Also, I would like some help re: grip medallions. (I searched google for hours & even called historical at Colt- no luck.) Not necessarily what gun these would have been used on, but moreso what year/s for this Colt design - 1908 is the closest to the design I've found, but those were gold tone

I found a coffee can with some grip medallions, some are 2 pieces that snap together & 140 of what I'll call the cap to them.

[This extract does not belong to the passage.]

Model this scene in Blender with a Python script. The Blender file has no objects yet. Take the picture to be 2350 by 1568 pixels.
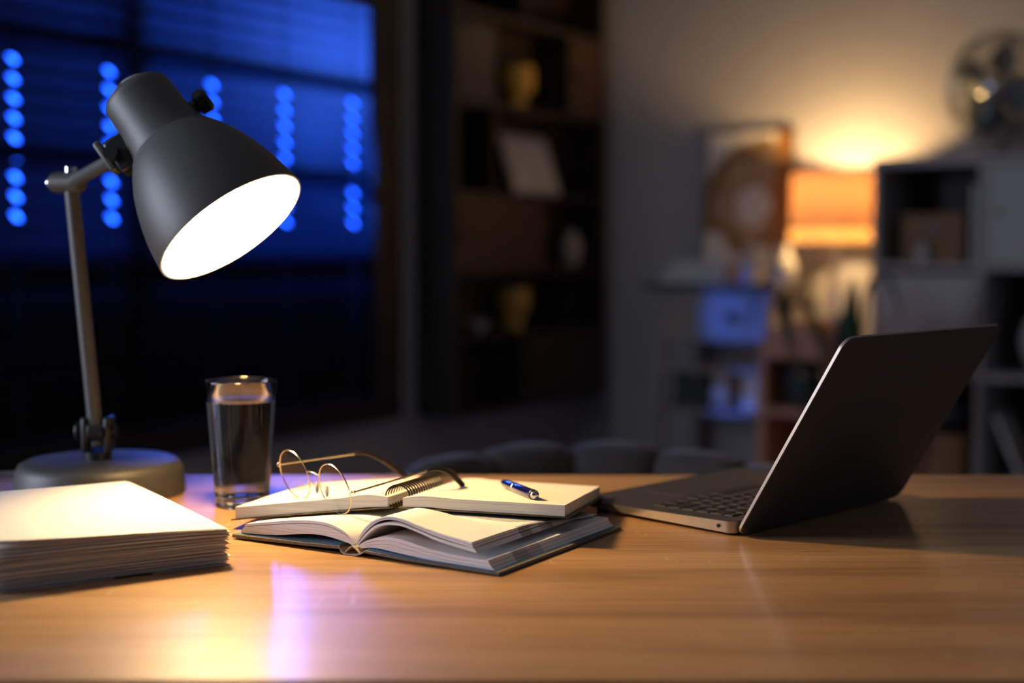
import bpy, bmesh, math, random
from mathutils import Vector, Matrix
random.seed(7)
sc = bpy.context.scene
col = sc.collection
PI = math.pi

# ------------------------------------------------------------------ camera
cam_d = bpy.data.cameras.new('camera'); cam = bpy.data.objects.new('camera', cam_d); col.objects.link(cam)
cam.location = (0, 0, 1.045)
cam.rotation_euler = (PI/2 - math.atan(224/3264), 0, 0)
cam_d.sensor_width = 36; cam_d.lens = 50
cam_d.clip_start = .05
cam_d.dof.use_dof = True; cam_d.dof.focus_distance = 1.38; cam_d.dof.aperture_fstop = 2.1
sc.camera = cam

# ------------------------------------------------------------------ room frame (the room is turned to the desk)
TH = math.atan2(-.543, .84)
K = Vector((.26, 5.924)); DB = Vector((.84, -.543)); DL = Vector((.543, .84))
def RM(a, b, z=0):               # a: along the back wall from the corner, b: out from the back wall
    p = K + a*DB - b*DL
    return Vector((p.x, p.y, z))

# ------------------------------------------------------------------ world, lights, exposure
w = bpy.data.worlds.new('world'); sc.world = w; w.use_nodes = True
w.node_tree.nodes['Background'].inputs[0].default_value = (.05, .10, .45, 1)
w.node_tree.nodes['Background'].inputs[1].default_value = .03
def area(name, loc, target, sx, sy, power, color, spread=PI):
    l = bpy.data.lights.new(name, 'AREA'); l.shape = 'RECTANGLE'; l.size = sx; l.size_y = sy
    l.energy = power; l.color = color; l.spread = spread
    o = bpy.data.objects.new(name, l); col.objects.link(o); o.location = loc
    o.rotation_euler = (Vector(target) - Vector(loc)).to_track_quat('-Z', 'Y').to_euler()
    return o
BLUE = (.02, .13, 1.0)
# blue lamps added outside the blinds: desk streak, blind glow, console patch
p = RM(-.75, .95, 1.95); area('desk_streak_light', p, (-.15, 1.2, .75), .042, .50, 29, (.05, .14, 1.0))
p = RM(-.42, 1.35, 1.66); area('blind_fill_light', p, RM(0, 1.50, 1.62), .8, .22, 20, (.05, .17, 1.0), math.radians(100))
p = RM(-.95, 2.60, 1.95)
l = bpy.data.lights.new('console_patch_light', 'SPOT'); l.energy = 950; l.color = BLUE; l.spot_size = math.radians(12); l.spot_blend = .4; l.shadow_soft_size = .05
o = bpy.data.objects.new('console_patch_light', l); col.objects.link(o); o.location = p
o.rotation_euler = (RM(1.0, .42, .62) - p).to_track_quat('-Z', 'Y').to_euler()
# cool fill lamp added outside the added window, beside the camera
p = RM(-.32, 5.75, 1.55); area('side_fill_light', p, RM(1.9, 3.4, 1.35), 1.5, 1.3, 88, (.72, .79, 1.0))
vs = sc.view_settings
vs.view_transform = 'Standard'; vs.look = 'None'; vs.exposure = 0; vs.gamma = 1; vs.use_curve_mapping = False
sc.cycles.use_denoising = True
sc.cycles.max_bounces = 10
sc.cycles.sample_clamp_indirect = 4.0

# ------------------------------------------------------------------ materials
def mat(name, color, rough=.5, metal=0., noise=None, bump=None, spec=None, trans=0, ior=None, coat=0, sheen=0):
    """noise=(scale, amount, (sx,sy,sz)) varies the colour, bump=(scale,strength,(sx,sy,sz))"""
    m = bpy.data.materials.new(name); m.use_nodes = True; nt = m.node_tree
    b = nt.nodes['Principled BSDF']
    b.inputs['Base Color'].default_value = (*color, 1); b.inputs['Roughness'].default_value = rough
    b.inputs['Metallic'].default_value = metal
    if spec is not None: b.inputs['Specular IOR Level'].default_value = spec
    if trans: b.inputs['Transmission Weight'].default_value = trans
    if ior: b.inputs['IOR'].default_value = ior
    if coat: b.inputs['Coat Weight'].default_value = coat
    if sheen: b.inputs['Sheen Weight'].default_value = sheen
    def tex(scale, s):
        tc = nt.nodes.new('ShaderNodeTexCoord'); mp = nt.nodes.new('ShaderNodeMapping'); mp.inputs['Scale'].default_value = s
        nt.links.new(tc.outputs['Object'], mp.inputs[0])
        n = nt.nodes.new('ShaderNodeTexNoise'); n.inputs['Scale'].default_value = scale; n.inputs['Detail'].default_value = 5
        nt.links.new(mp.outputs[0], n.inputs['Vector']); return n
    if noise:
        n = tex(noise[0], noise[2] if len(noise) > 2 else (1, 1, 1))
        r = nt.nodes.new('ShaderNodeValToRGB'); a = noise[1]
        r.color_ramp.elements[0].position = .3; r.color_ramp.elements[1].position = .7
        r.color_ramp.elements[0].color = (*[c*(1-a) for c in color], 1)
        r.color_ramp.elements[1].color = (*[min(1, c*(1+a)) for c in color], 1)
        nt.links.new(n.outputs['Fac'], r.inputs[0]); nt.links.new(r.outputs[0], b.inputs['Base Color'])
    if bump:
        n = tex(bump[0], bump[2] if len(bump) > 2 else (1, 1, 1))
        bp = nt.nodes.new('ShaderNodeBump'); bp.inputs['Strength'].default_value = bump[1]; bp.inputs['Distance'].default_value = .002
        nt.links.new(n.outputs['Fac'], bp.inputs['Height']); nt.links.new(bp.outputs[0], b.inputs['Normal'])
    return m
def emis(name, color, strength):
    m = bpy.data.materials.new(name); m.use_nodes = True; nt = m.node_tree; nt.nodes.clear()
    e = nt.nodes.new('ShaderNodeEmission'); e.inputs[0].default_value = (*color, 1); e.inputs[1].default_value = strength
    o = nt.nodes.new('ShaderNodeOutputMaterial'); nt.links.new(e.outputs[0], o.inputs[0]); return m
def translucent(name, color, tcolor, fac, rough_noise=None):
    m = bpy.data.materials.new(name); m.use_nodes = True; nt = m.node_tree; nt.nodes.clear()
    d = nt.nodes.new('ShaderNodeBsdfDiffuse'); d.inputs[0].default_value = (*color, 1)
    t = nt.nodes.new('ShaderNodeBsdfTranslucent'); t.inputs[0].default_value = (*tcolor, 1)
    x = nt.nodes.new('ShaderNodeMixShader'); x.inputs[0].default_value = fac
    o = nt.nodes.new('ShaderNodeOutputMaterial')
    nt.links.new(d.outputs[0], x.inputs[1]); nt.links.new(t.outputs[0], x.inputs[2]); nt.links.new(x.outputs[0], o.inputs[0])
    if rough_noise:
        tc = nt.nodes.new('ShaderNodeTexCoord'); n = nt.nodes.new('ShaderNodeTexNoise'); n.inputs['Scale'].default_value = rough_noise
        r = nt.nodes.new('ShaderNodeMixRGB'); r.inputs[1].default_value = (*[c*.85 for c in tcolor], 1); r.inputs[2].default_value = (*tcolor, 1)
        nt.links.new(tc.outputs['Object'], n.inputs['Vector']); nt.links.new(n.outputs['Fac'], r.inputs[0]); nt.links.new(r.outputs[0], t.inputs[0])
    return m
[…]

Also found some screws with 2 escutcheons (via google) and some screws with 1 escutcheons, but I have 100 individual escutcheons.
At first, I thought it looks like the screw with escutcheons hold the grips to the gun & the medallions pop over the top of the escutcheons to hide the screw, but in looking on here at some pictures, the screw/escutcheon just holds the grips onto the gun frame & the escutcheons are inset on the grip to be hidden, & that these 2 piece grip medallions - the bottom part is inset & the back post is opened up to be snug with the grip & then the top part of the button snaps over the top to be level with the grip.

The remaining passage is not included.